"We found out more about him in death than we...

"We found out more about him in death than we knew in life because he was always helping everyone else out," Donald E. Butler Jr.'s father said. Credit: Butler family

For his profession, Wheatley Heights’ Donald E. Butler Jr. worked with developmentally disabled young adults. But for his entrepreneurship, he was a personal trainer, dabbled in the music business and curated the Curative Illusion line of apparel. He believed in his family, God and the Kappa Alpha Psi fraternity.

And he was only 29 when he died.

"Yeah, Junoo was into a lot of stuff," his friend and fraternity brother Jean Moise, of Manhattan, remembered, using the nickname by which Butler was known. "He was amazing, I'm not going to lie. He always tried to enlighten his friends and give us the best type of advice to keep pushing forward."

"He always thought about other people first," said his father, the Rev. Donald E. Butler Sr., also of Wheatley Heights, and pastor of the Community Baptist Church of Southampton. At the Celebration of Life service, "We found out more about him in death than we knew in life because he was always helping everyone else out," with attendees saying things such as, "He's the one that told us don't give up. He's the one that held us together. He's the one that pointed us to God."

His son’s motto, the father said, was "Win the day."

Butler Jr. was returning from homecoming weekend at his alma mater, Virginia State University, on the night of Oct. 15, driving alone, when his Mercedes-Benz E400 rear-ended a tractor trailer on the New Jersey Turnpike in Westampton Township. He was pronounced dead at the scene, a New Jersey State Police spokesperson said.

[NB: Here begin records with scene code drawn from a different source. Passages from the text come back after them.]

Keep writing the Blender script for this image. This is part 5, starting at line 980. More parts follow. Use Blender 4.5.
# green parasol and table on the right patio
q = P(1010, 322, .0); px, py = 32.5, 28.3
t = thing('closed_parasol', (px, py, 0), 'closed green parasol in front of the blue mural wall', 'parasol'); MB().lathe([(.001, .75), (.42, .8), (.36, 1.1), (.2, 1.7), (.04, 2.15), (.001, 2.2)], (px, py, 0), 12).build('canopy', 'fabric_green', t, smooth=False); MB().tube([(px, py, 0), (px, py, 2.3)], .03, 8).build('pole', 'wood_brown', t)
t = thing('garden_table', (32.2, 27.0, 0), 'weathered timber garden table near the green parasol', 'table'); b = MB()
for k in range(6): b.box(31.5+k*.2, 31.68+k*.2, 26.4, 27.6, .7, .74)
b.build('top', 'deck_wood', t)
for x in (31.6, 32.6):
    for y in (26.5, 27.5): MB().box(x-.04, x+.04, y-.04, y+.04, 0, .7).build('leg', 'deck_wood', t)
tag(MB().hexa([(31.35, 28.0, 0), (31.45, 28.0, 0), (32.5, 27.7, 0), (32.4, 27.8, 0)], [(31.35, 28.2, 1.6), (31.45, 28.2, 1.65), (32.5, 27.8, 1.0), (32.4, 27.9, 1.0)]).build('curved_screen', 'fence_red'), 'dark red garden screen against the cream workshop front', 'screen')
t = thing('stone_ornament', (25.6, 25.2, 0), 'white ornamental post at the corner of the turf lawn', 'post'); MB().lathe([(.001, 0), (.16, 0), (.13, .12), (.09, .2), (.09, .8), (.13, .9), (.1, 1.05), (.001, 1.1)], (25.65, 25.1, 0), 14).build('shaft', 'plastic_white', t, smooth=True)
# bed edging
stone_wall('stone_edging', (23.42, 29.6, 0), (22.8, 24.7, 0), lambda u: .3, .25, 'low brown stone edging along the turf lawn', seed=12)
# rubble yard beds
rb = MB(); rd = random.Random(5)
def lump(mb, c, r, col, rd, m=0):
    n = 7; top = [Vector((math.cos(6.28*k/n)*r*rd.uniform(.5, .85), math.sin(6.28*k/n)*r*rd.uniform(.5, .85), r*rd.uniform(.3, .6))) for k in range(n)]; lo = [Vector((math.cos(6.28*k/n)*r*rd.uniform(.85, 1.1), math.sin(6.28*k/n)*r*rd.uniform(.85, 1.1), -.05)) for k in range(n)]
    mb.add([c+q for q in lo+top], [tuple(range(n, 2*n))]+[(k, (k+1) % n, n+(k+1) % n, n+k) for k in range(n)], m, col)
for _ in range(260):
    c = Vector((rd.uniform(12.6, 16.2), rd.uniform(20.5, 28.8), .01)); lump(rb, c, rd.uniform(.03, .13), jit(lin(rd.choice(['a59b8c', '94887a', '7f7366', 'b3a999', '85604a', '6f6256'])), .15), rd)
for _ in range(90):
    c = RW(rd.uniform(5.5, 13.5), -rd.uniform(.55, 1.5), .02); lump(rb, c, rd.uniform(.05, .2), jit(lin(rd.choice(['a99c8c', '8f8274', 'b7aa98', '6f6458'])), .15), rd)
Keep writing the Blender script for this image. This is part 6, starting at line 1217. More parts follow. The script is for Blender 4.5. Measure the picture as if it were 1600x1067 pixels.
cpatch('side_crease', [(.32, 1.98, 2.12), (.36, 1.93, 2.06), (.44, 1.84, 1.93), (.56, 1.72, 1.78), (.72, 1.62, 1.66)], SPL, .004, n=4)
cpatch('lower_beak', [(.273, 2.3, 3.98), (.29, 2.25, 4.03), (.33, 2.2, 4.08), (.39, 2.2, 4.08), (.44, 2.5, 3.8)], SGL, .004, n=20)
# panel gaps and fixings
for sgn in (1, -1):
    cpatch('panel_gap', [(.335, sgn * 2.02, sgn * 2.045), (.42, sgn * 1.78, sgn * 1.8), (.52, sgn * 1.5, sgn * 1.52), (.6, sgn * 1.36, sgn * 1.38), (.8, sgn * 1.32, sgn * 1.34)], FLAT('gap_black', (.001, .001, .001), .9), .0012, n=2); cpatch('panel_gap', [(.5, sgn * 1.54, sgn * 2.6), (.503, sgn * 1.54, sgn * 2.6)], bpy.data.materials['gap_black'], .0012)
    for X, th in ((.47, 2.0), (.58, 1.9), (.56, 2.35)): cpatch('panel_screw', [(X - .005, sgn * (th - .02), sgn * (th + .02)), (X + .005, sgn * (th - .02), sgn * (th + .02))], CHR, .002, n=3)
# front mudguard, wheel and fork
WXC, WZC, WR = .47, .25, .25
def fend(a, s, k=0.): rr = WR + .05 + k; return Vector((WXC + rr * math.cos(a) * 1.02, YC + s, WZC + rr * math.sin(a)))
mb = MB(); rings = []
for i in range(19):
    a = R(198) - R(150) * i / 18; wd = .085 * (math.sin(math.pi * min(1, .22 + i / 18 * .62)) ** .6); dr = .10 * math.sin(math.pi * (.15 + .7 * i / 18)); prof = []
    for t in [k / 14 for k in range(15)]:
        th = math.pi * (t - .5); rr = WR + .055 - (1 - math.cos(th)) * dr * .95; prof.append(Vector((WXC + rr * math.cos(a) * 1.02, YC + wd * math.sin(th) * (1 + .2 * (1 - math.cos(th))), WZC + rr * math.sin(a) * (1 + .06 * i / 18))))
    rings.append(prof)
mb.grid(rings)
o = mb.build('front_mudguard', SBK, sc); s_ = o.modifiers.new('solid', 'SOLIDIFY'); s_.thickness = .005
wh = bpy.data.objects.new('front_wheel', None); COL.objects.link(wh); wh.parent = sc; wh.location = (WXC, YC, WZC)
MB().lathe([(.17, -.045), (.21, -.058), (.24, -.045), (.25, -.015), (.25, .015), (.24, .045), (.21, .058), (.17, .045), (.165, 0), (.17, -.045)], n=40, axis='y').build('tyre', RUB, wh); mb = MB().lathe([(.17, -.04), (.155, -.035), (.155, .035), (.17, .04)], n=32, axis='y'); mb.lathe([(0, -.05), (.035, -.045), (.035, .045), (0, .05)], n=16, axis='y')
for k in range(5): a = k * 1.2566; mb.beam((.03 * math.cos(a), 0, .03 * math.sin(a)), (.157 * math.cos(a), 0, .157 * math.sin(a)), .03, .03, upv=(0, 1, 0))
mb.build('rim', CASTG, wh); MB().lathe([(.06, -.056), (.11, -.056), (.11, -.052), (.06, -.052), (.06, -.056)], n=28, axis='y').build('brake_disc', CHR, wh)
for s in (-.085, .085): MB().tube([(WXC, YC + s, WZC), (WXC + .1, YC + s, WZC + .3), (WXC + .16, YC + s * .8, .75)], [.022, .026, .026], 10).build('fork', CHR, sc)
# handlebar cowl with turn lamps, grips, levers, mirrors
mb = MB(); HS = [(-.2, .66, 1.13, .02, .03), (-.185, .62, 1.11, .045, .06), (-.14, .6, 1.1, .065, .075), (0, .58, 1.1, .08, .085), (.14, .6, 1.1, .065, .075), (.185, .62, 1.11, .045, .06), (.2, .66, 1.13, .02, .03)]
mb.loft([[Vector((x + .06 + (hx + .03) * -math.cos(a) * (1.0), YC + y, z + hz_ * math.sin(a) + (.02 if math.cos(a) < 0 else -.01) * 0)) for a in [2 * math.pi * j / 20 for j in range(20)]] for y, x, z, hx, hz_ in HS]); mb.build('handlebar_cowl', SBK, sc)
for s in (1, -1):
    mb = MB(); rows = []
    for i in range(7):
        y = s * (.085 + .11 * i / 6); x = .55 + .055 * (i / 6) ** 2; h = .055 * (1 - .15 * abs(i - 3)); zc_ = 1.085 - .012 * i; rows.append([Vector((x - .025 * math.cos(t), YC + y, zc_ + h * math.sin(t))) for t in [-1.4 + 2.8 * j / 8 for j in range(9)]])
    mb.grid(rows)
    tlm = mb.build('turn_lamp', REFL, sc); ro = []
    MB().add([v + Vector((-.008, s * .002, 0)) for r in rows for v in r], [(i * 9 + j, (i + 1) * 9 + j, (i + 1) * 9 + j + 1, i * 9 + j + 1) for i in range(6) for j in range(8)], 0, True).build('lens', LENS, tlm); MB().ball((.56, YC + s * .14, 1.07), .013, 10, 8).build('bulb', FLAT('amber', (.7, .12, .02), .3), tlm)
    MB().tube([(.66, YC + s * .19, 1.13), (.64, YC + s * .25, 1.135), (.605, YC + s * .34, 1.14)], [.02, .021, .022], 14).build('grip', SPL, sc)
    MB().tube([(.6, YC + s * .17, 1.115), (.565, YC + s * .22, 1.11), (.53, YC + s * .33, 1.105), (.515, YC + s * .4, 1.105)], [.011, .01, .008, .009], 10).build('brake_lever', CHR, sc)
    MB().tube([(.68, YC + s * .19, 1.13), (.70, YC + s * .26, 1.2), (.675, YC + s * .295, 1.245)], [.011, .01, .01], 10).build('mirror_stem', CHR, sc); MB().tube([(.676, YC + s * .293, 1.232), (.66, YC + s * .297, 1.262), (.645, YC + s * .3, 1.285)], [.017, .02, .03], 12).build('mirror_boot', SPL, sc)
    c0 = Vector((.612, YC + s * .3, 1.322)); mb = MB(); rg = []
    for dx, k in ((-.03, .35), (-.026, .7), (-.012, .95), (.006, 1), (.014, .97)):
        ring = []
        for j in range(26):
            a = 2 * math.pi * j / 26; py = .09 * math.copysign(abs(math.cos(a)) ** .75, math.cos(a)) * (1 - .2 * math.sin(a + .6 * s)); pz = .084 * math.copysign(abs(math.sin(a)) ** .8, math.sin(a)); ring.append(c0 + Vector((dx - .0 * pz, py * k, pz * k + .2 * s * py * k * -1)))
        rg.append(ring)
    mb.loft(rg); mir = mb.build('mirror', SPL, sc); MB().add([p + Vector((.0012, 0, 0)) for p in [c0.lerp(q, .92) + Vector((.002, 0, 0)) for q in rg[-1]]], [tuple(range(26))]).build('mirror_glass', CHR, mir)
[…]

"I spoke to the detective," said his father. "He said it looked like he may have gotten distracted. And I said that possibly could be. He had spoken to my wife Monday, saying he was going to stay another day because he was tired. So we believe he was still tired but he was coming home because he had to go to work Wednesday" at the Adult Day Services division of Smithtown’s Developmental Disabilities Institute. "He had already taken Monday and Tuesday off."

Butler Jr., his father said, was born in Manhasset on Dec. 9, 1994. Police reports had erroneously given his age as 23 when he died. Raised in Wheatley Heights, he was the youngest of three children and the only son of Butler Sr. and Sylvia L. Sapp Butler. After graduating from Half Hollow Hills High School East in Dix Hills, where he played football and ran track and field, he attended the New Rochelle campus of Monroe College (now Monroe University), also running track there.

He later transferred to VSU, where he was a brother of Kappa Alpha Psi, his father’s fraternity, and graduated with a degree in criminal justice in December 2018.

"He was one of the brothers who was real prideful in bringing everybody together," said Moise. "He wanted all of us to be the best version of ourselves that we could possibly be. We could be partying and he's always going to come up with a story and a life lesson, and it was memorable."

One of his last major acts was to help his family win $41,000 on "Family Feud," his father said, in an episode that aired in February.

In addition to his parents, he is survived by two grandmothers, Vera Drayton and Ruby Sapp, both of Hempstead; and older sisters, Shanelle Butler and Sharelle Butler, both of Wheatley Heights.

Following a viewing and a service Oct. 26 at Union Baptist Church in Hempstead, he was buried at Greenfield Cemetery in Uniondale.

"He always said, ‘I want to be out of the house by the time I'm 30,’ " his father recalled. "Well, God gave him the desires of his heart because he's out of the house now, not with his earthly father, but he's with his heavenly Father."